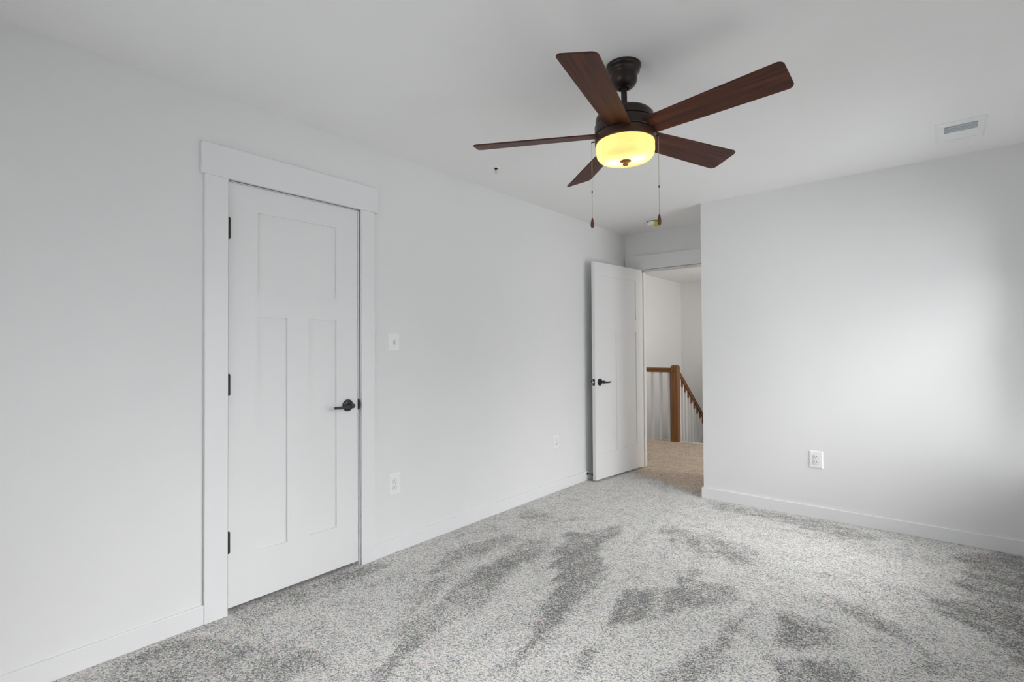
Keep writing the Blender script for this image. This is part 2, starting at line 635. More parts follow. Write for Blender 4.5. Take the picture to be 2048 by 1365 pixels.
def wall_with_windows(name, axis, pos, thick, lo, hi, wins, z0=-.02, z1=H + .02):
    """axis 'x': wall plane x=pos..pos+thick running along y"""
    bm = bmesh.new()

    def bx(a0, a1, c0, c1):
        if axis == 'x':
            box(bm, (pos, a0, c0), (pos + thick, a1, c1))
        else:
            box(bm, (a0, pos, c0), (a1, pos + thick, c1))
    cur = lo
    for (a0, a1, c0, c1) in sorted(wins):
        bx(cur, a0, z0, z1)
        bx(a0, a1, z0, c0)
        bx(a0, a1, c1, z1)
        cur = a1
    bx(cur, hi, z0, z1)
    return struct(link(name, bm, M_WALL))


WA = (2.90, 4.05, 0.48, 2.06)
WB = (1.10, 2.30, 0.45, 1.88)
WC = (0.30, 1.90, 0.72, 2.08)
wall_with_windows('wall_right', 'x', XR, 0.15, YF - T, Y1 + T, [WA, WB])
wall_with_windows('wall_front', 'y', YF - 0.15, 0.15, 0.0, XR, [WC])

bm = bmesh.new()
box(bm, (-T, YF - .15, H), (XR + .15, Y2 + .5 * T, H + .1))
struct(link('ceiling', bm, M_CEIL))
bm = bmesh.new()
box(bm, (-1.3, Y2 + .5 * T, H), (3.35, 9.5, H + .1))
struct(link('ceiling_hall', bm, M_CEIL))


def window(n, axis, pos, win, inward):
    a0, a1, c0, c1 = win
    w = empty('window_%d' % n, (pos, (a0 + a1) / 2, c0) if axis == 'x' else ((a0 + a1) / 2, pos, c0), kind='structure')
    off = Vector(w.location)

    def B(bm, p0, p1, a, b, c, d):
        if axis == 'x':
            box(bm, Vector((p0, a, c)) - off, Vector((p1, b, d)) - off)
        else:
            box(bm, Vector((a, p0, c)) - off, Vector((b, p1, d)) - off)
    f = .045
    out = pos - inward * 0.07
    bm = bmesh.new()
    p0, p1 = out, out - inward * 0.05
    B(bm, p0, p1, a0, a0 + f, c0, c1)
    B(bm, p0, p1, a1 - f, a1, c0, c1)
    B(bm, p0, p1, a0 + f, a1 - f, c0, c0 + f)
    B(bm, p0, p1, a0 + f, a1 - f, c1 - f, c1)
    cm = (c0 + c1) / 2
    B(bm, p0, p1, a0 + f, a1 - f, cm - .02, cm + .02)
    link('window_frame', bm, M_TRIM, w)
    bm = bmesh.new()
    pm = out - inward * 0.025
    B(bm, pm - .002, pm + .002, a0 + f, a1 - f, c0 + f, cm - .02)
    B(bm, pm - .002, pm + .002, a0 + f, a1 - f, cm + .02, c1 - f)
    link('pane', bm, M_PANE, w)
    # flat craftsman casing and sill round the opening, on the room side
    bm = bmesh.new()
    q0, q1 = pos, pos + inward * 0.018
    B(bm, q0, q1, a0 - .095, a0, c0 - .02, c1)
    B(bm, q0, q1, a1, a1 + .095, c0 - .02, c1)
    B(bm, q0, q1, a0 - .11, a1 + .11, c1, c1 + .14)
    link('casing', bm, M_TRIM, w, bevel=.0015)
    bm = bmesh.new()
    B(bm, pos, pos + inward * 0.035, a0 - .11, a1 + .11, c0 - .02, c0)
    link('sill', bm, M_TRIM, w, bevel=.002)
    return w


window(1, 'x', XR, WA, -1)
window(2, 'x', XR, WB, -1)
window(3, 'y', YF, WC, 1)

# closet behind the left wall door, its unlit inside painted as near-black walls
bm = bmesh.new()
box(bm, (-0.80, DY0 - .30, -0.02), (-0.78, DY1 + .30, H))
box(bm, (-0.78, DY0 - .30, -0.02), (-T, DY0 - .28, H))
box(bm, (-0.78, DY1 + .28, -0.02), (-T, DY1 + .30, H))
box(bm, (-0.78, DY0 - .28, -0.02), (-T, DY1 + .28, 0.0))
box(bm, (-0.78, DY0 - .28, H - .02), (-T, DY1 + .28, H))
struct(link('wall_closet', bm, M_DARKIN))
struct(carpet('floor_closet_threshold', -T, 0.0, DY0, DY1, 0.03, nap_shade=False))

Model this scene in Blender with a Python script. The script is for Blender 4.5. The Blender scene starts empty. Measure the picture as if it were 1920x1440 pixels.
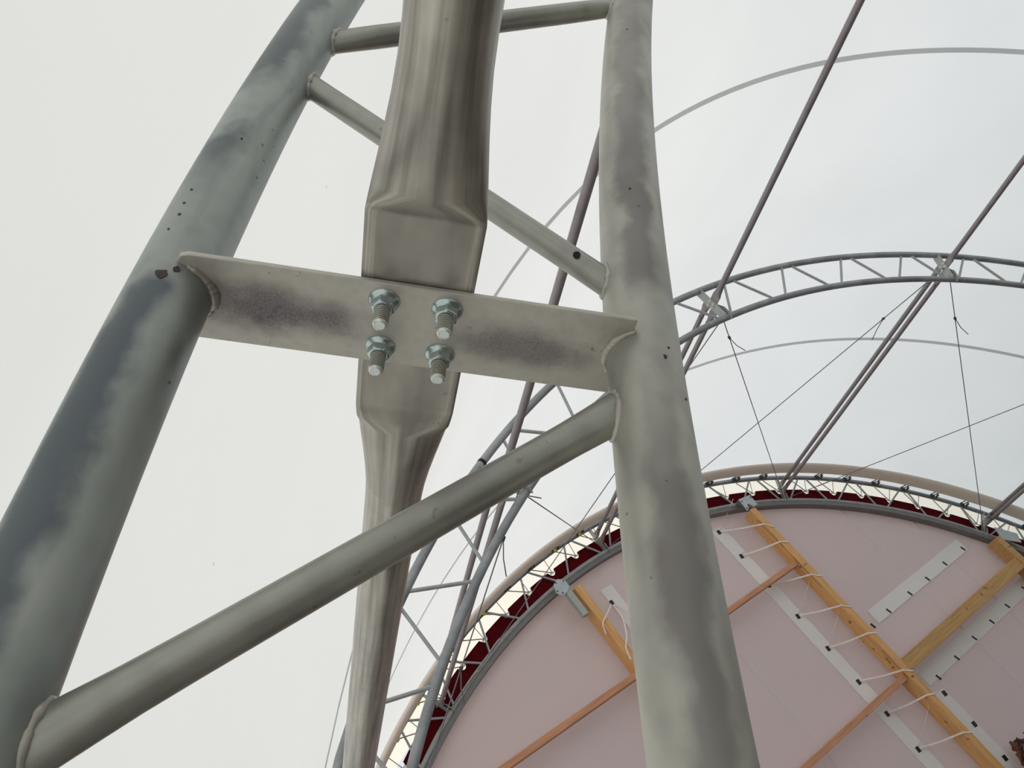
import bpy, math, random
from mathutils import Vector, Matrix, noise
random.seed(7)
S=5.549
F=1512.6253
RM=[[0.80132227,-0.17919859,-0.57076308],[-0.32854318,0.66550034,-0.67020048],[0.499942,0.72456688,0.47440577]]
CX,CZ=1.1427*S,-0.713*S
RI,RO,RP=7.3219,7.7886,7.556       # inner chord, outer chord, purlin radii of the arch
Y0,Y1,Y2=0.099*S,S,1.9044*S        # the three truss planes along the hall
DC=.0756                           # chord tube diameter
FLOOR=-3.35
V=Vector
col=bpy.context.scene.collection

# ------------------------------------------------------------------ arch frame
def prof(th): return 1+.0208*th*th+.0043*th**4+.037*th
def at(th,R,Y,off=0.0):
    r=R*prof(th)
    return V((CX+r*math.sin(th)+off*math.cos(th),Y,CZ+r*math.cos(th)-off*math.sin(th)))
def er(th): return V((math.sin(th),0,math.cos(th)))
def et(th): return V((math.cos(th),0,-math.sin(th)))
EY=V((0,1,0))
NODES={'E':-.936,'C':-.45,'A':.034,'B':.518,'D':1.002,'F':1.47,'G':-1.41}

TH0,TH1=-1.50,1.46
# ------------------------------------------------------------------ materials
def new_mat(name):
    m=bpy.data.materials.new(name);m.use_nodes=True
    nt=m.node_tree
    for n in list(nt.nodes): nt.nodes.remove(n)
    out=nt.nodes.new('ShaderNodeOutputMaterial')
    return m,nt,out
def N(nt,t,**k):
    n=nt.nodes.new(t)
    for a,b in k.items():
        if a.startswith('i_'): n.inputs[a[2:].replace('_',' ')].default_value=b
        else: setattr(n,a,b)
    return n
def ramp(nt,pts,src):
    r=nt.nodes.new('ShaderNodeValToRGB')
    e=r.color_ramp.elements
    while len(e)<len(pts): e.new(.5)
    for i,(p,c) in enumerate(pts):
        e[i].position=p;e[i].color=(*c,1) if len(c)==3 else c
    nt.links.new(src,r.inputs[0]);return r
def coords(nt,kind='Object',scale=(1,1,1)):
    tc=nt.nodes.new('ShaderNodeTexCoord');mp=nt.nodes.new('ShaderNodeMapping')
    mp.inputs['Scale'].default_value=scale
    nt.links.new(tc.outputs[kind],mp.inputs[0]);return mp.outputs[0]
def mixc(nt,fac,a,b,mode='MIX'):
    m=nt.nodes.new('ShaderNodeMix');m.data_type='RGBA';m.blend_type=mode
    if isinstance(fac,(int,float)): m.inputs[0].default_value=fac
    else: nt.links.new(fac,m.inputs[0])
    for i,x in ((6,a),(7,b)):
        if isinstance(x,tuple): m.inputs[i].default_value=(*x,1)
        else: nt.links.new(x,m.inputs[i])
    return m.outputs[2]
def zinc(name,light,dark,patch,uvscale=(1,1,1),rough=.5,metal=.55,pamt=.0,spang=40,streak=0.0,specks=0.0,pscale=(1.3,2.2,1),band=None,blobs=None,bump=.15):
    """hot-dip zinc: fine spangle, cloudy oxide patches, lengthwise rolling marks, pits (UV: x round, y along, metres)"""
    m,nt,out=new_mat(name)
    p=N(nt,'ShaderNodeBsdfPrincipled');nt.links.new(p.outputs[0],out.inputs[0])
    uv=coords(nt,'UV');ob=coords(nt,'Object')
    v=N(nt,'ShaderNodeTexVoronoi');v.feature='F1';v.inputs['Scale'].default_value=spang;nt.links.new(ob,v.inputs['Vector'])
    n1=N(nt,'ShaderNodeTexNoise');n1.inputs['Scale'].default_value=9;n1.inputs['Detail'].default_value=5;nt.links.new(ob,n1.inputs['Vector'])
    r1=ramp(nt,[(.3,dark),(.7,light)],n1.outputs[0])
    vm=ramp(nt,[(0,(.9,.9,.9)),(.6,(1.06,1.06,1.05))],v.outputs['Distance'])
    c=mixc(nt,.6,r1.outputs[0],vm.outputs[0],'MULTIPLY')
    if pamt:
        ps=coords(nt,'UV',pscale)
        n2=N(nt,'ShaderNodeTexNoise');n2.inputs['Scale'].default_value=6;n2.inputs['Detail'].default_value=3;n2.inputs['Distortion'].default_value=.6
        nt.links.new(ps,n2.inputs['Vector'])
        r2=ramp(nt,[(.5,(0,0,0)),(.64,(pamt,)*3)],n2.outputs[0])
        c=mixc(nt,r2.outputs[0],c,patch)
    if band:
        # dull alloy band running along the tube: u0 = place round the tube, stops = along it
        u0,w_,va,vb,stops=band
        sx=N(nt,'ShaderNodeSeparateXYZ');nt.links.new(uv,sx.inputs[0])
        nz=N(nt,'ShaderNodeTexNoise');nz.inputs['Scale'].default_value=14;nz.inputs['Detail'].default_value=4
        nt.links.new(coords(nt,'UV',(1.2,1,1)),nz.inputs['Vector'])
        dn=N(nt,'ShaderNodeMath',operation='MULTIPLY_ADD');nt.links.new(nz.outputs[0],dn.inputs[0]);dn.inputs[1].default_value=.05;dn.inputs[2].default_value=-.025-u0
        du=N(nt,'ShaderNodeMath',operation='ADD');nt.links.new(sx.outputs[0],du.inputs[0]);nt.links.new(dn.outputs[0],du.inputs[1])
        ab=N(nt,'ShaderNodeMath',operation='ABSOLUTE');nt.links.new(du.outputs[0],ab.inputs[0])
        mu=N(nt,'ShaderNodeMapRange');mu.interpolation_type='SMOOTHSTEP';nt.links.new(ab.outputs[0],mu.inputs[0])
        mu.inputs[1].default_value=w_*1.35;mu.inputs[2].default_value=w_*.45
        dv=N(nt,'ShaderNodeMath',operation='MULTIPLY_ADD');nt.links.new(nz.outputs[0],dv.inputs[0]);dv.inputs[1].default_value=.12;nt.links.new(sx.outputs[1],dv.inputs[2])
        mv=N(nt,'ShaderNodeMapRange');nt.links.new(dv.outputs[0],mv.inputs[0]);mv.inputs[1].default_value=va+.06;mv.inputs[2].default_value=vb+.06
        rv=ramp(nt,[(p_,(x,)*3) for p_,x in stops],mv.outputs[0])
        mm=N(nt,'ShaderNodeMath',operation='MULTIPLY');nt.links.new(mu.outputs[0],mm.inputs[0]);nt.links.new(rv.outputs[0],mm.inputs[1])
        c=mixc(nt,mm.outputs[0],c,patch)
    if blobs:
        nz=N(nt,'ShaderNodeTexNoise');nz.inputs['Scale'].default_value=22;nz.inputs['Detail'].default_value=5;nt.links.new(uv,nz.inputs['Vector'])
        vo=N(nt,'ShaderNodeTexVoronoi');vo.feature='DISTANCE_TO_EDGE';vo.inputs['Scale'].default_value=230;nt.links.new(uv,vo.inputs['Vector'])
        cr=ramp(nt,[(0,(1.12,)*3),(.10,(.88,)*3)],vo.outputs['Distance'])
        for (bx,by,rx,ry,am) in blobs:
            mp=N(nt,'ShaderNodeMapping');mp.inputs['Location'].default_value=(-bx/rx,-by/ry,0);mp.inputs['Scale'].default_value=(1/rx,1/ry,0)
            nt.links.new(uv,mp.inputs[0])
            ln=N(nt,'ShaderNodeVectorMath',operation='LENGTH');nt.links.new(mp.outputs[0],ln.inputs[0])
            ad=N(nt,'ShaderNodeMath',operation='MULTIPLY_ADD');nt.links.new(nz.outputs[0],ad.inputs[0]);ad.inputs[1].default_value=1.4;nt.links.new(ln.outputs[1],ad.inputs[2])
            rb=ramp(nt,[(.35,(am,)*3),(.95,(0,0,0))],None) if False else None
            mr=N(nt,'ShaderNodeMapRange');mr.interpolation_type='SMOOTHSTEP';nt.links.new(ad.outputs[0],mr.inputs[0])
            mr.inputs[1].default_value=1.9;mr.inputs[2].default_value=.9;mr.inputs[3].default_value=0;mr.inputs[4].default_value=am
            m2=N(nt,'ShaderNodeMath',operation='MULTIPLY');m2.use_clamp=True;nt.links.new(mr.outputs[0],m2.inputs[0]);nt.links.new(cr.outputs[0],m2.inputs[1])
            c=mixc(nt,m2.outputs[0],c,patch)
    if streak:
        ss=coords(nt,'UV',(1,.03,1))
        n3=N(nt,'ShaderNodeTexNoise');n3.inputs['Scale'].default_value=120;n3.inputs['Detail'].default_value=3;nt.links.new(ss,n3.inputs['Vector'])
        r3=ramp(nt,[(.3,(1-streak,)*3),(.7,(1+streak*.6,)*3)],n3.outputs[0])
        c=mixc(nt,1.0,c,r3.outputs[0],'MULTIPLY')
    if specks:
        n4=N(nt,'ShaderNodeTexNoise');n4.inputs['Scale'].default_value=70;n4.inputs['Detail'].default_value=2;nt.links.new(ob,n4.inputs['Vector'])
        r4=ramp(nt,[(.735,(0,0,0)),(.76,(specks,)*3)],n4.outputs[0])
        c=mixc(nt,r4.outputs[0],c,(.05,.04,.035))
    nt.links.new(c,p.inputs['Base Color'])
    p.inputs['Metallic'].default_value=metal
    rr=ramp(nt,[(.3,(rough-.1,)*3),(.7,(rough+.12,)*3)],n1.outputs[0])
    nt.links.new(rr.outputs[0],p.inputs['Roughness'])
    b=N(nt,'ShaderNodeBump');b.inputs['Strength'].default_value=bump;b.inputs['Distance'].default_value=.002
    nt.links.new(n1.outputs[0],b.inputs['Height']);nt.links.new(b.outputs[0],p.inputs['Normal'])
    return m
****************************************
- Stated exercise -
Look at the listing and set down only the lines from its start through the line with "off = Vector(w.location)", word for word and without pictures.

- Exercise output -
Keep writing the Blender script for this image. This is part 2, starting at line 635. More parts follow. Write for Blender 4.5. Take the picture to be 2048 by 1365 pixels.
def wall_with_windows(name, axis, pos, thick, lo, hi, wins, z0=-.02, z1=H + .02):
    """axis 'x': wall plane x=pos..pos+thick running along y"""
    bm = bmesh.new()

    def bx(a0, a1, c0, c1):
        if axis == 'x':
            box(bm, (pos, a0, c0), (pos + thick, a1, c1))
        else:
            box(bm, (a0, pos, c0), (a1, pos + thick, c1))
    cur = lo
    for (a0, a1, c0, c1) in sorted(wins):
        bx(cur, a0, z0, z1)
        bx(a0, a1, z0, c0)
        bx(a0, a1, c1, z1)
        cur = a1
    bx(cur, hi, z0, z1)
    return struct(link(name, bm, M_WALL))


WA = (2.90, 4.05, 0.48, 2.06)
WB = (1.10, 2.30, 0.45, 1.88)
WC = (0.30, 1.90, 0.72, 2.08)
wall_with_windows('wall_right', 'x', XR, 0.15, YF - T, Y1 + T, [WA, WB])
wall_with_windows('wall_front', 'y', YF - 0.15, 0.15, 0.0, XR, [WC])

bm = bmesh.new()
box(bm, (-T, YF - .15, H), (XR + .15, Y2 + .5 * T, H + .1))
struct(link('ceiling', bm, M_CEIL))
bm = bmesh.new()
box(bm, (-1.3, Y2 + .5 * T, H), (3.35, 9.5, H + .1))
struct(link('ceiling_hall', bm, M_CEIL))


def window(n, axis, pos, win, inward):
    a0, a1, c0, c1 = win
    w = empty('window_%d' % n, (pos, (a0 + a1) / 2, c0) if axis == 'x' else ((a0 + a1) / 2, pos, c0), kind='structure')
    off = Vector(w.location)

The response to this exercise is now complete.